##### Stored data #####

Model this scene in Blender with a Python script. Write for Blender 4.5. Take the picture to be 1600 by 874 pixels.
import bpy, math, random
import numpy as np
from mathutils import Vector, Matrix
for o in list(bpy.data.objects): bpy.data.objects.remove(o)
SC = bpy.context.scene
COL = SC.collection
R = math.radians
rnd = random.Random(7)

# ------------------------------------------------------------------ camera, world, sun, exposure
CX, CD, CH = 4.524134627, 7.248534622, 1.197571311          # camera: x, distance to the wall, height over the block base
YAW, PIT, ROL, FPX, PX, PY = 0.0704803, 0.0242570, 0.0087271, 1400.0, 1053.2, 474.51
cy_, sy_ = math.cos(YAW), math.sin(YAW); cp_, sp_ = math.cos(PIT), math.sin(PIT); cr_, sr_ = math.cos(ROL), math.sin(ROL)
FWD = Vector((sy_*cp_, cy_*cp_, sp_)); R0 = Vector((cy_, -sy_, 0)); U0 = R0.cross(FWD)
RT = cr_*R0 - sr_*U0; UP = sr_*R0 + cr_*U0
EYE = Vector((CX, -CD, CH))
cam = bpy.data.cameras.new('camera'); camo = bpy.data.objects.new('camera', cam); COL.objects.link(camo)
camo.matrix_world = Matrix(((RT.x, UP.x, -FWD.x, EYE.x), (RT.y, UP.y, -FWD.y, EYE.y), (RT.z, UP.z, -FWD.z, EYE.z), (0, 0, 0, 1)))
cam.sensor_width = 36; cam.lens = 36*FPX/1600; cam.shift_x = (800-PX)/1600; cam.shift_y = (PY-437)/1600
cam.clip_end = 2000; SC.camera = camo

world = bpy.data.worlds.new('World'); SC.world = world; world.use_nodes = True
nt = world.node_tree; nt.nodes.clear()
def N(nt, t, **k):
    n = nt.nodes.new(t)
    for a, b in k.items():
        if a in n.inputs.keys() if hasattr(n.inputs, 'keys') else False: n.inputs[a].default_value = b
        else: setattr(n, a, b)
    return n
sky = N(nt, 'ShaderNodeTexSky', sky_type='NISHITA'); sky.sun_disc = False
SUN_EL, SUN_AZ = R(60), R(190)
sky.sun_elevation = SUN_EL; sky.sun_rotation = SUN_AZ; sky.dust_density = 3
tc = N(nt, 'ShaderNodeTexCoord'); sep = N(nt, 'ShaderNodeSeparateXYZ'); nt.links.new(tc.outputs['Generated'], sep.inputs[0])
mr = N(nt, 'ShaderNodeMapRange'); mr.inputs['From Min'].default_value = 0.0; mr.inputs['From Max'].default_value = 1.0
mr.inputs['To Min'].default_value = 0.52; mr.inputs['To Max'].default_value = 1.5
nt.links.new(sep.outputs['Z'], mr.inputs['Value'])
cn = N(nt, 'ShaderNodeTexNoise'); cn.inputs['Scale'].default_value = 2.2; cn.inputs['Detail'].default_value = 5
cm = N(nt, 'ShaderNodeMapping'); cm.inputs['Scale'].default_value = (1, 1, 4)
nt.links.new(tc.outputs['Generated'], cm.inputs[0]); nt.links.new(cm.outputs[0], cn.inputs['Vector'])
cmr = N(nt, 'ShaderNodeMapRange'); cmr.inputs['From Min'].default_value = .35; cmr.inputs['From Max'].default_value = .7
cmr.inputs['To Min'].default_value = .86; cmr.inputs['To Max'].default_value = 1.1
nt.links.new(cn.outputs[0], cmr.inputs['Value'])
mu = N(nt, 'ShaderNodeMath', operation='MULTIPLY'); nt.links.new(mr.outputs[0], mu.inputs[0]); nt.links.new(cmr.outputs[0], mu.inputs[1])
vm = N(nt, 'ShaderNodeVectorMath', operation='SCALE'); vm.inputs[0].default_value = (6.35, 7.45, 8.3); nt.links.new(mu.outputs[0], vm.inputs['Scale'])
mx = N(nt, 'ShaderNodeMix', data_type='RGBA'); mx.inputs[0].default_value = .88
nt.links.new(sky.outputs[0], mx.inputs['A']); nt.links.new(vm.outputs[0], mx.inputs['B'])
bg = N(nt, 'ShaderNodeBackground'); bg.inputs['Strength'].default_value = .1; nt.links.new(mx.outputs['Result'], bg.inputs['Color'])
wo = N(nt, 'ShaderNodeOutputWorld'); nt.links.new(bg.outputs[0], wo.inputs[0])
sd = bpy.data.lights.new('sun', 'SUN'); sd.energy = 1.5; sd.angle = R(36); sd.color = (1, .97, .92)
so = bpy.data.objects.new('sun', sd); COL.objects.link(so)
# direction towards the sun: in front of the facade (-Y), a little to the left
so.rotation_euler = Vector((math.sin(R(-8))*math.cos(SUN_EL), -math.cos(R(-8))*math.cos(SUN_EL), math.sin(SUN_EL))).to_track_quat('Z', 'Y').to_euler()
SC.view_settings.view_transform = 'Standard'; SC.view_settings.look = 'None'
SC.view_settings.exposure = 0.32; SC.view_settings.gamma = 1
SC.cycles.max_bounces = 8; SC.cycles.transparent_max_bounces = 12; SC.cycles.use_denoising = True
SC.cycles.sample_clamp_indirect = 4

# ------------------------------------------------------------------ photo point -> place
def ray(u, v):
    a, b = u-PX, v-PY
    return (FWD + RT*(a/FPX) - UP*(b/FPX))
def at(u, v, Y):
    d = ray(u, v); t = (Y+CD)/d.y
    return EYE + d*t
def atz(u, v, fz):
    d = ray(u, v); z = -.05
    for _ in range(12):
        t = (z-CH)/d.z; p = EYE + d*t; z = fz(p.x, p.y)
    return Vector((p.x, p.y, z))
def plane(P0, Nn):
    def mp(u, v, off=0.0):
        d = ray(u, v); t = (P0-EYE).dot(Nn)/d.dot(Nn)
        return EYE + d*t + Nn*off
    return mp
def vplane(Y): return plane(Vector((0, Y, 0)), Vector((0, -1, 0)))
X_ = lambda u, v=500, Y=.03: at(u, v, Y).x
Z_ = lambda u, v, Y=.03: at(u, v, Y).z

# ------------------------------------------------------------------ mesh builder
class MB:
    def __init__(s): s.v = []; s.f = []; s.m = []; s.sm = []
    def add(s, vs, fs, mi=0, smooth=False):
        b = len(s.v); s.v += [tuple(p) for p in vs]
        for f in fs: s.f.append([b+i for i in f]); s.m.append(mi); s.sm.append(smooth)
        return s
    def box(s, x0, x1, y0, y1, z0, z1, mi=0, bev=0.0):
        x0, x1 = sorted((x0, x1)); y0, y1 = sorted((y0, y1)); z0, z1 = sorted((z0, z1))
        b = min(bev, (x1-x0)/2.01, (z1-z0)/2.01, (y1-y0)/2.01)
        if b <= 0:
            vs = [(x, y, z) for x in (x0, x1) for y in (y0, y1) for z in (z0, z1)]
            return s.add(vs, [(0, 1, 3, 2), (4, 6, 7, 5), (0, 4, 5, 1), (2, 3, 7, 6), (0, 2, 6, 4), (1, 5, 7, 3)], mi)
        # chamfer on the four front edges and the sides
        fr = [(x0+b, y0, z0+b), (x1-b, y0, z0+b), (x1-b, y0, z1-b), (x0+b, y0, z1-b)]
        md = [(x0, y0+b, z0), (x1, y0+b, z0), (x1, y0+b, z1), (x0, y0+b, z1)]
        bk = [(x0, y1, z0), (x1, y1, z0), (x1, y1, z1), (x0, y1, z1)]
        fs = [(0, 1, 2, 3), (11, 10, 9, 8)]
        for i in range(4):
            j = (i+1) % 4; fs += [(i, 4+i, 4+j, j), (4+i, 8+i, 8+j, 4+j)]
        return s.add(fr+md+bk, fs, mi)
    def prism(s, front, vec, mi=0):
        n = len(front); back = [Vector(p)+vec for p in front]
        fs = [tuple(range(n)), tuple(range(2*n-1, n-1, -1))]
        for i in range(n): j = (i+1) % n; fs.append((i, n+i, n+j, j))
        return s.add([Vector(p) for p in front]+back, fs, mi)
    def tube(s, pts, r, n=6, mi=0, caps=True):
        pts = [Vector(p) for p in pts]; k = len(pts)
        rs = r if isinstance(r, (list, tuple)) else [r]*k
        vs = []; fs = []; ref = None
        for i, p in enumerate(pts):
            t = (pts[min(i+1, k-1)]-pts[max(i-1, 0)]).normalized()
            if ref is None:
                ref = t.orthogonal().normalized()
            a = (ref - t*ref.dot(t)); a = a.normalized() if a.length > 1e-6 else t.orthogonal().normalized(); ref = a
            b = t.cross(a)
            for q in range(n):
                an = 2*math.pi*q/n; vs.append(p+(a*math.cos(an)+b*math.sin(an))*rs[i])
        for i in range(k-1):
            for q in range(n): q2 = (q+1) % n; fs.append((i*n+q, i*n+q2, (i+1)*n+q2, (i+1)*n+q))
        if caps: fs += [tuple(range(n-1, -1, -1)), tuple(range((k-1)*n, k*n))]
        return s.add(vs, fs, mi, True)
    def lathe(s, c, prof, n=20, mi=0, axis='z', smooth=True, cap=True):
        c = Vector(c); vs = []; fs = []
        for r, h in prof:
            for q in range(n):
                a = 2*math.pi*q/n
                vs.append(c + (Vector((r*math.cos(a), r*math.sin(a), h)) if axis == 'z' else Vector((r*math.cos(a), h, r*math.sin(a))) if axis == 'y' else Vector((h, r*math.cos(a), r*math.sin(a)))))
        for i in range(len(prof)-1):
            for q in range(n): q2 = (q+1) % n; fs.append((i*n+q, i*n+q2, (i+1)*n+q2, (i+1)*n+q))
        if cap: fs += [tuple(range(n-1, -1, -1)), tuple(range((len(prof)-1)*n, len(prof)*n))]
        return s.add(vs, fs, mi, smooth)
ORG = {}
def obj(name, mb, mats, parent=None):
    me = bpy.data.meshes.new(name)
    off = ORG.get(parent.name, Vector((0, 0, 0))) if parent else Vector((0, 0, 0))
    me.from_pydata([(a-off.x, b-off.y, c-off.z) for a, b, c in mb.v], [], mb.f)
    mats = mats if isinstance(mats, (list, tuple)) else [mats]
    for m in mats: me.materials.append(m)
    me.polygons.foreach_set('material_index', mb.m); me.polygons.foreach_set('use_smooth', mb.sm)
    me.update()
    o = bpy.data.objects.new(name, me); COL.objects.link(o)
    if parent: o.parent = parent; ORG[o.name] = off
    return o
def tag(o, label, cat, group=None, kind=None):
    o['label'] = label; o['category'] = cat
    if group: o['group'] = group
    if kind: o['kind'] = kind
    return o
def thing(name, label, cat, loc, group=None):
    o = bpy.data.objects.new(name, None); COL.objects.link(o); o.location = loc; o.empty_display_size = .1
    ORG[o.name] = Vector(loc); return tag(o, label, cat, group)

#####

Direction |
Return the lines above precisely as they appear, beginning at the first line and ending at the line with "rnd = random.Random(7)", and nothing after it.

Written reply |
Model this scene in Blender with a Python script. Write for Blender 4.5. Take the picture to be 1600 by 874 pixels.
import bpy, math, random
import numpy as np
from mathutils import Vector, Matrix
for o in list(bpy.data.objects): bpy.data.objects.remove(o)
SC = bpy.context.scene
COL = SC.collection
R = math.radians
rnd = random.Random(7)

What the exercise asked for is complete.